--- SHORT TASK ---
Return the material exactly, first line through the line containing "o = obj('vase', bm, 'ceramic', None, 50);", and nothing more. Pictures stay out.
::::
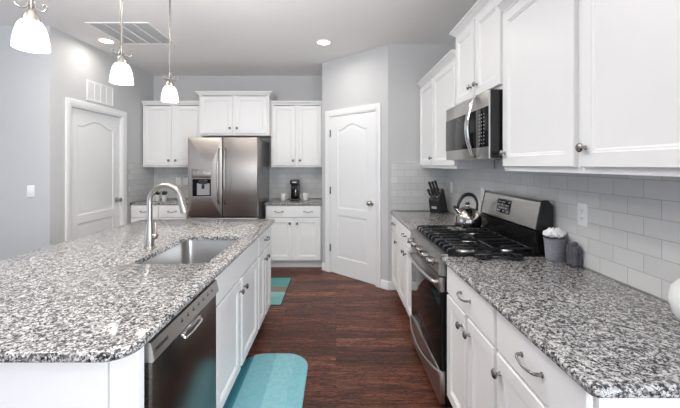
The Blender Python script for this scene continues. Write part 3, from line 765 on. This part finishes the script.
bm = nb(); lathe(bm, [(.040, 0), (.050, .004), (.072, .035), (.082, .080), (.074, .122), (.050, .150), (.030, .160), (.028, .172), (.034, .180), (.030, .180), (.024, .168), (.022, .10)], 32)
o = obj('vase', bm, 'ceramic', None, 50); o.location = (1.192, 1.095, .9145); tag(o, 'round white ceramic vase cut off by the right picture edge', 'vase')

# ------------------------------------------------------------------ outlets and switches
def plate(label, cat, name, loc, rz, kind):
    t = thing(name, label, cat, loc, rz, 'wall plates')
    bm = nb(); box(bm, -.036, .036, -.006, 0, -.059, .059, .002); obj('cover_plate', bm, 'white_pl', t, 30)
    if kind == 'outlet':
        for s in (-1, 1):
            bm = nb(); lathe(bm, [(.017, 0), (.017, .0015), (.001, .0016)], 16, Matrix.Translation((0, -.006, s * .020)) @ rot_to((0, -1, 0))); f = obj('socket', bm, 'white_pl', t, 40)
            bm = nb()
            for x in (-.006, .006): box(bm, x - .001, x + .001, -.0082, -.0074, s * .020 - .002, s * .020 + .006)
            box(bm, -.002, .002, -.0082, -.0074, s * .020 - .010, s * .020 - .006); obj('slots', bm, 'glyph_dk', f)
    else:
        bm = nb(); box(bm, -.017, .017, -.0085, -.005, -.034, .034, .001); obj('rocker', bm, 'white_pl', t, 30)
    return t
tx = XR - .0085
plate('white duplex outlet on tile above the grey bin', 'outlet', 'wall_outlet', (tx, 1.742, 1.185), RB, 'outlet')
plate('white wall plate half hidden behind the far end of stove backguard', 'outlet', 'wall_outlet', (tx, 2.93, 1.185), RB, 'outlet')
plate('white switch plate on tile just right of the knife block', 'switch', 'wall_switch', (tx, 3.72, 1.19), RB, 'switch')
plate('white switch plate on back tile, left of the pair by refrigerator', 'switch', 'wall_switch', (-2.468, YB - .0085, 1.187), 0, 'switch')
plate('white outlet on back tile, right of the pair by refrigerator', 'outlet', 'wall_outlet', (-2.355, YB - .0085, 1.187), 0, 'outlet')
plate('white light switch on the bluish wall left of the recessed door', 'switch', 'wall_switch', (-3.05, 3.3595, 1.178), 0, 'switch')

# ------------------------------------------------------------------ things on the back worktops
cm = thing('coffee_maker', 'slim black coffee maker between two white mugs', 'coffee maker', (-.612, 5.0, .9145))
bm = nb(); box(bm, -.068, .068, -.09, .09, 0, .026, .006); obj('base', bm, 'plastic', cm, 40)
bm = nb(); box(bm, -.062, .062, .025, .088, .026, .235, .006); obj('tank', bm, 'black', cm, 40)
bm = nb(); box(bm, -.066, .066, -.075, .090, .235, .305, .012); obj('brew_head', bm, 'plastic', cm, 40)
bm = nb(); box(bm, -.03, .03, -.0775, -.0745, .262, .276, .001); obj('name_plate', bm, 'steel', cm)
bm = nb(); lathe(bm, [(.040, .027), (.052, .040), (.055, .08), (.048, .14), (.036, .165), (.038, .185), (.040, .19)], 20, Matrix.Translation((0, -.033, 0))); ca = obj('carafe', bm, 'glass_blk', cm, 50)
bm = nb(); tube(bm, bez([(.022, -.080, .17), (.026, -.118, .165), (.026, -.120, .10), (.022, -.088, .065)], 5), .007, 8, 1.3); obj('carafe_handle', bm, 'chrome', ca, 50)
def mug(label, loc, rz):
    t = thing('mug', label, 'mug', loc, rz, 'white mugs')
    bm = nb(); lathe(bm, [(.036, 0), (.041, .004), (.044, .05), (.044, .108), (.041, .110), (.039, .108), (.038, .02), (.001, .012)], 24); obj('cup', bm, 'ceramic', t, 50)
    bm = nb(); tube(bm, bez([(.042, 0, .090), (.062, 0, .090), (.073, 0, .060), (.062, 0, .030), (.042, 0, .026)], 5), .0055, 8); obj('handle', bm, 'ceramic', t, 50)
    return t
mug('white mug on the left side of the coffee maker', (-.775, 4.93, .9145), 0)
mug('white mug on the right side of the coffee maker', (-.445, 4.93, .9145), PI)
def pot(label, loc, k):
    t = thing('potted_plant', label, 'plant', loc, k * 1.3, 'small potted plants')
    bm = nb(); lathe(bm, [(.026, 0), (.030, .004), (.034, .085), (.036, .092), (.032, .092), (.030, .082)], 20); obj('pot', bm, 'ceramic', t, 50)
    bm = nb(); lathe(bm, [(.0305, .080), (.029, .083), (.001, .084)], 14); obj('soil', bm, 'soil', t)
    bm = nb(); rr = random.Random(k)
    for i in range(16):
        a = i * 2.4 + rr.random(); el = rr.uniform(.45, 1.4); ln = rr.uniform(.050, .080)
        d = Vector((math.cos(a) * math.cos(el), math.sin(a) * math.cos(el), math.sin(el)))
        p = Vector((0, 0, .084)); tube(bm, [p, p + d * ln * .5 + Vector((0, 0, .004)), p + d * ln + Vector((0, 0, .004))], [.004, .010, .0015], 6, .45)
    obj('leaves', bm, 'leaf', t, 60)
pot('small white pot with dark plant, leftmost behind the faucet neck', (-2.648, 4.87, .9145), 1)
pot('small white pot with dark plant, middle of the three', (-2.575, 4.85, .9145), 2)
pot('small white pot with dark plant, nearest the refrigerator', (-2.478, 4.85, .9145), 3)

# ------------------------------------------------------------------ ceiling and wall fittings
PX = -1.33
def pendant(label, y):
    t = thing('pendant_lamp', label, 'pendant lamp', (PX, y, ZC), 0, 'pendant lamps over the island')
    zb = 1.950 - ZC
    bm = nb(); lathe(bm, [(.0, 0), (.062, 0), (.062, -.008), (.045, -.022), (.012, -.030)][1:], 24); obj('canopy', bm, 'lamp_metal', t, 40)
    bm = nb(); tube(bm, [(0, 0, -.028), (0, 0, zb + .215)], .0065, 10); obj('rod', bm, 'lamp_metal', t, 50)
    bm = nb(); lathe(bm, [(.010, zb + .225), (.013, zb + .215), (.010, zb + .205), (.009, zb + .172), (.020, zb + .160), (.030, zb + .136), (.034, zb + .118)], 20); hd = obj('holder', bm, 'lamp_metal', t, 40)
    for k in range(3):
        a = k * 2 * PI / 3 + .15; cx, cy = math.cos(a), math.sin(a)
        pr = [(.010, .212), (.013, .190), (.024, .172), (.044, .166), (.058, .176), (.058, .192), (.047, .195), (.044, .186)]
        bm = nb(); tube(bm, bez([(r * cx, r * cy, zb + z) for r, z in pr], 5), .0036, 8); obj('scroll', bm, 'lamp_metal', hd, 50)
    bm = nb(); prof = [(.030, .134), (.044, .127), (.057, .106), (.067, .072), (.073, .036), (.0755, .0), (.0725, .0), (.070, .036), (.063, .072), (.053, .104), (.030, .126)]
    lathe(bm, [(r * .87, zb + z * .92) for r, z in prof], 32, None, True, True); obj('shade', bm, 'shade', t, 60)
    bl = bpy.data.lights.new('bulb', 'POINT'); bl.energy = PEND_W; bl.color = (1, .93, .84); bl.shadow_soft_size = .035
    bo = bpy.data.objects.new('bulb', bl); C.objects.link(bo); bo.parent = t; bo.location = (0, 0, zb + .04)
pendant('lit white glass pendant lamp nearest the camera at top left', 1.467)
pendant('lit white glass pendant lamp in the middle of the three', 2.085)
pendant('lit white glass pendant lamp farthest over the island, near the refrigerator', 2.69)
def downlight(label, x, y, k=1.0):
    t = thing('recessed_light', label, 'ceiling light', (x, y, ZC), 0, 'recessed ceiling lights')
    bm = nb(); lathe(bm, [(.095, 0), (.095, -.004), (.082, -.007), (.070, -.004), (.070, -.001)], 32); obj('trim_ring', bm, 'white_pl', t, 40)
    bm = nb(); lathe(bm, [(.069, -.0012), (.069, -.0022), (.001, -.0025)], 28); obj('lens', bm, 'lamp_glow', t, 40)
    l = bpy.data.lights.new('beam', 'AREA'); l.shape = 'DISK'; l.size = .13; l.energy = DOWN_W * k; l.color = (1, .95, .88); l.spread = math.radians(170)
    o = bpy.data.objects.new('beam', l); C.objects.link(o); o.parent = t; o.location = (0, 0, -.010)
downlight('round recessed light in ceiling near the left wall vent', -2.58, 3.776, .55)
downlight('round recessed light in ceiling before the pantry door', -.14, 3.82)
downlight('added recessed fill light in ceiling over the aisle, out of view above', -.30, 1.0, .3)  # unseen lights from here on, added to light the room evenly
downlight('added recessed fill light in ceiling over the aisle beside the stove, out of view', -.45, 2.45, 2.3)
downlight('added recessed fill light in ceiling left of the island, out of view', -2.15, 2.45, 3.0)
downlight('added recessed fill light in ceiling left of the island front, out of view', -2.15, 1.0, 1.7)
downlight('added recessed fill light in ceiling behind the camera', -.14, -1.2)  # likewise an unseen extra, added for even light
def grille(label, name, loc, rot, w, h, nslat, ndiv, flip):
    t = thing(name, label, 'vent', loc); t.rotation_euler = rot
    bm = nb(); f = .022
    for a in ((-w / 2, w / 2, -h / 2, -h / 2 + f), (-w / 2, w / 2, h / 2 - f, h / 2), (-w / 2, -w / 2 + f, -h / 2 + f, h / 2 - f), (w / 2 - f, w / 2, -h / 2 + f, h / 2 - f)): box(bm, a[0], a[1], -.008, 0, a[2], a[3], .001)
    for i in range(1, ndiv):
        x = -w / 2 + f + (w - 2 * f) * i / ndiv; box(bm, x - .006, x + .006, -.0075, -.001, -h / 2 + f, h / 2 - f)
    obj('frame', bm, 'trim', t)
    bm = nb(); box(bm, -w / 2 + f, w / 2 - f, -.0012, -.0004, -h / 2 + f, h / 2 - f); obj('duct_opening', bm, 'duct', t)
    bm = nb()
    for i in range(nslat):
        z = -h / 2 + f + (h - 2 * f) * (i + .5) / nslat
        box(bm, -w / 2 + f, w / 2 - f, -.0045, -.0037, -.42 * (h - 2 * f) / nslat, .42 * (h - 2 * f) / nslat, 0, Matrix.Translation((0, 0, z)) @ Matrix.Rotation(math.radians(12 * flip), 4, 'X'))
    s_ = obj('slats', bm, 'trim', t); s_['kind'] = 'stuff'
grille('large white return air grille flat on the ceiling above island', 'ceiling_vent', (-2.14, 3.575, ZC), (PI / 2, 0, 0), .62, .60, 30, 4, 1)
grille('white wall vent with vertical bars above the left door', 'wall_vent', (XL, 4.08, 2.305), (0, 0, PI / 2), .46, .235, 10, 4, 1)

# ------------------------------------------------------------------ mats
bm = nb(); rings = []
for d, z in ((.004, .0005), (0, .004), (0, .010), (.004, .014), (.012, .016)): rings.append([(p[0], p[1], z) for p in rrect(-.245 + d, -.40 + d, .245 - d, .40 - d, .17 - d, 10)])
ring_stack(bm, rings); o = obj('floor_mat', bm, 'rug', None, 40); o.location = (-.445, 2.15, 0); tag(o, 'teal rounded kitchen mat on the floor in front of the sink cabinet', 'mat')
bm = nb(); rings = []
for d, z in ((.0, .0005), (0, .004), (.003, .007)): rings.append([(p[0], p[1], z) for p in rrect(-.60 + d, -.405 + d, .60 - d, .405 - d, .01, 3)])
ring_stack(bm, rings); o = obj('rug', bm, 'rug2', None, 40); o.location = (-1.17, 3.86, 0); o.rotation_euler = (0, 0, 0); tag(o, 'striped teal and brown rug on floor past the island end', 'rug')
bm = nb(); box(bm, -.612, .612, -.417, .417, .0003, .0045, .001); obj('binding', bm, 'dark', o)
::::
--- RESPONSE ---
The Blender Python script for this scene continues. Write part 3, from line 765 on. This part finishes the script.
bm = nb(); lathe(bm, [(.040, 0), (.050, .004), (.072, .035), (.082, .080), (.074, .122), (.050, .150), (.030, .160), (.028, .172), (.034, .180), (.030, .180), (.024, .168), (.022, .10)], 32)
o = obj('vase', bm, 'ceramic', None, 50); o.location = (1.192, 1.095, .9145); tag(o, 'round white ceramic vase cut off by the right picture edge', 'vase')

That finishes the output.